Governing recently published an article on potential side effects for the municipal network movement. Tod Newcombe reached out to Chris for expert opinion.

From Governing:

Partially thanks to Comcast and other cable giant's lobbying, 19 states have already passed laws that ban or restrict local communities from setting up publicly owned alternatives to the dominant provider in the area. Municipalities that pursue publicly owned broadband often cite several reasons for their efforts, ranging from lack of competition and choices in the area to a desire for faster speeds at lower costs. But Mitchell fears the lobbying power of a combined Comcast-Time Warner would choke off what little leverage remains for local governments when it comes to gaining state approval to build publicly owned broadband networks.

Unfortunately, the cable company cyclops borne out of this deal would create a ginormous lobbying monster. Comcast and Time Warner Cable wield significant political influence separately; a marriage of the two would likely damage the municipal network movement. The Center for Responsive Politics reports Comcast spent over $18 million in 2013; Time Warner Cable spent over $8 million.

Chris told Governing:

"Judging by the amount of opposition to the merger, I think people are seeing that we're at a tipping point and that there are ways they can make investments at the local level and control their own destiny," said Mitchell. "A lot of people and local businesses understand that the Internet is really important and that we can't trust it to a few corporations. But I don't see that level of understanding from most elected officials yet."

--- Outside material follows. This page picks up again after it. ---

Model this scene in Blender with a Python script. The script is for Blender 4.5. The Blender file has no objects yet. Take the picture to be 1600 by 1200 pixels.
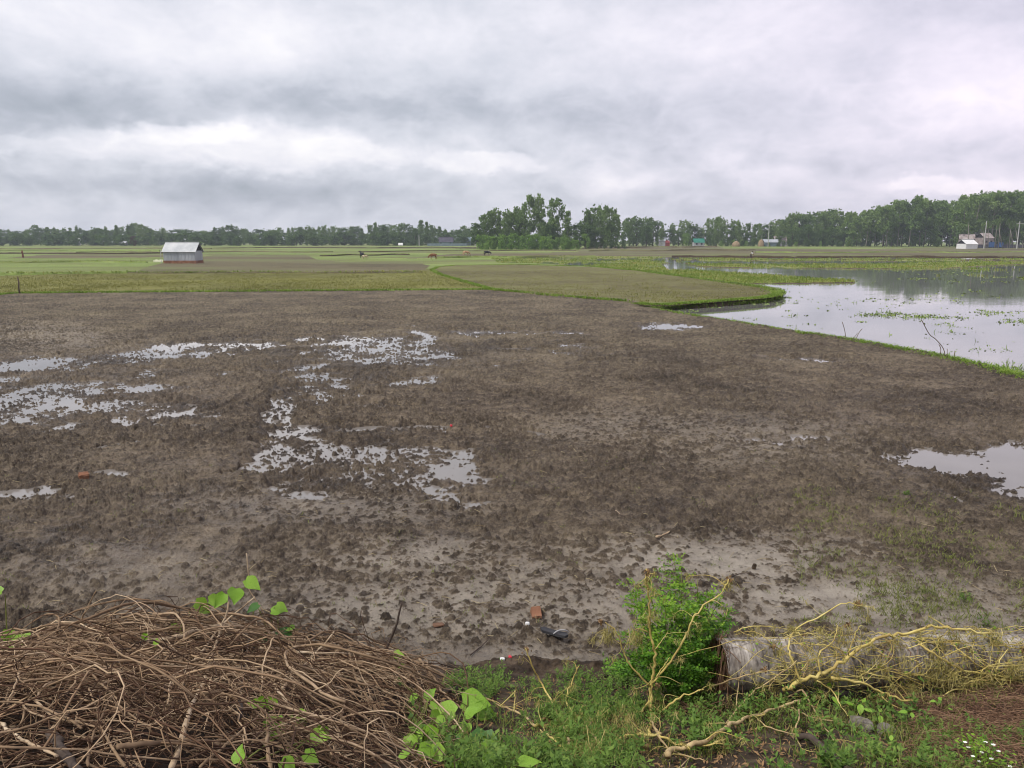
import bpy, bmesh, math, random
import numpy as np
from mathutils import Vector, Matrix, Quaternion

# ------------------------------------------------------------------ camera, sky, sun, exposure
scene = bpy.context.scene
COL = scene.collection
CAM_Z = 3.3
FPX = 1209.0                      # focal length in pixels of the 1600 px wide photograph
PITCH = math.radians(10.43)
cam = bpy.data.cameras.new("camera")
cam.sensor_width = 36.0
cam.lens = 36.0 * FPX / 1600.0
cam.clip_start = 0.05
cam.clip_end = 20000.0
cam_ob = bpy.data.objects.new("camera", cam)
COL.objects.link(cam_ob)
cam_ob.location = (0, 0, CAM_Z)
cam_ob.rotation_euler = (math.pi / 2 - PITCH, 0, 0)
scene.camera = cam_ob

SUN_EL, SUN_AZ = math.radians(54), math.radians(-118)      # azimuth from +Y, clockwise
sun = bpy.data.lights.new("sun", 'SUN')
sun.energy = 2.2
sun.angle = math.radians(10)
sun.color = (1.0, 0.95, 0.88)
sun_ob = bpy.data.objects.new("sun", sun)
COL.objects.link(sun_ob)
sd = Vector((math.sin(SUN_AZ) * math.cos(SUN_EL), math.cos(SUN_AZ) * math.cos(SUN_EL), math.sin(SUN_EL)))
sun_ob.rotation_euler = (-sd).to_track_quat('-Z', 'Y').to_euler()

scene.view_settings.view_transform = 'Standard'
scene.view_settings.look = 'None'
scene.view_settings.exposure = 0.52
scene.view_settings.gamma = 1.0
scene.render.engine = 'CYCLES'
scene.cycles.max_bounces = 6
scene.cycles.diffuse_bounces = 2
scene.cycles.filter_width = 1.05
scene.cycles.glossy_bounces = 3
scene.cycles.transparent_max_bounces = 6
scene.cycles.volume_bounces = 0
scene.cycles.use_denoising = True
scene.cycles.use_adaptive_sampling = True
scene.cycles.adaptive_threshold = 0.02
scene.cycles.caustics_reflective = False
scene.cycles.caustics_refractive = False


class NT:
    """small helper for building node trees"""
    def __init__(self, tree):
        self.t = tree
        tree.nodes.clear()

    def n(self, typ, **kw):
        nd = self.t.nodes.new(typ)
        for k, v in kw.items():
            setattr(nd, k, v)
        return nd

    def link(self, a, b):
        self.t.links.new(a, b)

    def put(self, sock, v):
        if hasattr(v, 'is_output') or isinstance(v, bpy.types.NodeSocket):
            self.link(v, sock)
        else:
            sock.default_value = v

    def m(self, op, a, b=0.0, c=0.0, clamp=False):
        nd = self.n('ShaderNodeMath', operation=op)
        nd.use_clamp = clamp
        self.put(nd.inputs[0], a)
        self.put(nd.inputs[1], b)
        if op in ('MULTIPLY_ADD', 'SMOOTH_MIN', 'SMOOTH_MAX'):
            self.put(nd.inputs[2], c)
        return nd.outputs[0]

    def mix(self, f, a, b, blend='MIX'):
        nd = self.n('ShaderNodeMix', data_type='RGBA', blend_type=blend)
        self.put(nd.inputs[0], f)
        for s, v in ((nd.inputs[6], a), (nd.inputs[7], b)):
            if isinstance(v, (tuple, list)):
                s.default_value = (v[0], v[1], v[2], 1)
            else:
                self.put(s, v)
        return nd.outputs[2]

    def ramp(self, f, stops):
        nd = self.n('ShaderNodeValToRGB')
        self.put(nd.inputs[0], f)
        el = nd.color_ramp.elements
        while len(el) < len(stops):
            el.new(0.5)
        for e, (p, c) in zip(el, stops):
            e.position = p
            e.color = (c[0], c[1], c[2], 1) if isinstance(c, (tuple, list)) else (c, c, c, 1)
        return nd.outputs[0]

    def step(self, f, lo, hi):
        nd = self.n('ShaderNodeMapRange', interpolation_type='SMOOTHSTEP')
        self.put(nd.inputs[0], f)
        nd.inputs[1].default_value = lo
        nd.inputs[2].default_value = hi
        return nd.outputs[0]

    def noise(self, vec, scale, detail=4, rough=0.55, dist=0.0, out=0):
        nd = self.n('ShaderNodeTexNoise')
        if vec is not None:
            self.link(vec, nd.inputs['Vector'])
        nd.inputs['Scale'].default_value = scale
        nd.inputs['Detail'].default_value = detail
        nd.inputs['Roughness'].default_value = rough
        nd.inputs['Distortion'].default_value = dist
        return nd.outputs[out]

    def comb(self, x, y, z):
        nd = self.n('ShaderNodeCombineXYZ')
        for s, v in zip(nd.inputs, (x, y, z)):
            self.put(s, v)
        return nd.outputs[0]

    def vmul(self, v, s):
        nd = self.n('ShaderNodeVectorMath', operation='MULTIPLY')
        self.link(v, nd.inputs[0])
        nd.inputs[1].default_value = s
        return nd.outputs[0]


# overcast sky: thin clear sky behind a thick, uneven cloud deck
world = bpy.data.worlds.new("World")
scene.world = world
world.use_nodes = True
w = NT(world.node_tree)
geo = w.n('ShaderNodeTexCoord')
sep = w.n('ShaderNodeSeparateXYZ')
w.link(geo.outputs['Generated'], sep.inputs[0])
dx, dy, dz = sep.outputs
el_raw = w.m('MULTIPLY', w.m('ARCSINE', dz), 57.2958)
el_d = w.m('MAXIMUM', el_raw, 0.0)
az_d = w.m('MULTIPLY', w.m('ARCTAN2', dx, dy), 57.2958)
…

No Scale Advantage in Netflix Speed Ranking

Netflix has continued to publish monthly rankings of ISPs average speed in delivering Netflix video content to subscribers. Though they first published data about the largest, national ISPs like Comcast, AT&T, and the link, they have an expanded list with many more ISPs. I recognize two municipal networks on the expanded list of 60 ISPs. For March 2014, the Chattanooga EPB network is ranked 4th and CDE Lightband of Clarksville, Tennessee, is ranked 7th. With the exception of Google Fiber and Cablevision, the top 10 are regional or somewhat smaller ISPs. Combined with the significant spread across the rankings of the biggest ISP, we see no empirical evidence for any kind of benefits to subscribers from scale. That is to say, Netflix data shows that bigger ISPs do not deliver better customer experience. We do see more evidence that fiber networks deliver faster speeds on average, with cable following, and DSL trailing distantly. This is why DSL networks are losing customers where people have a choice and cable is gaining (most often where there is no fiber option). Any claims by Comcast that allowing it to merge with Time Warner Cable would result in better service should be subject to extreme skepticism. Many much smaller networks deliver faster connections and raise rates far less often that Comcast, which is at the high end of frequency in rate hikes. The problem with the biggest companies is that they focus on generating the highest returns for Wall Street, not delivering the best experience to Main Street.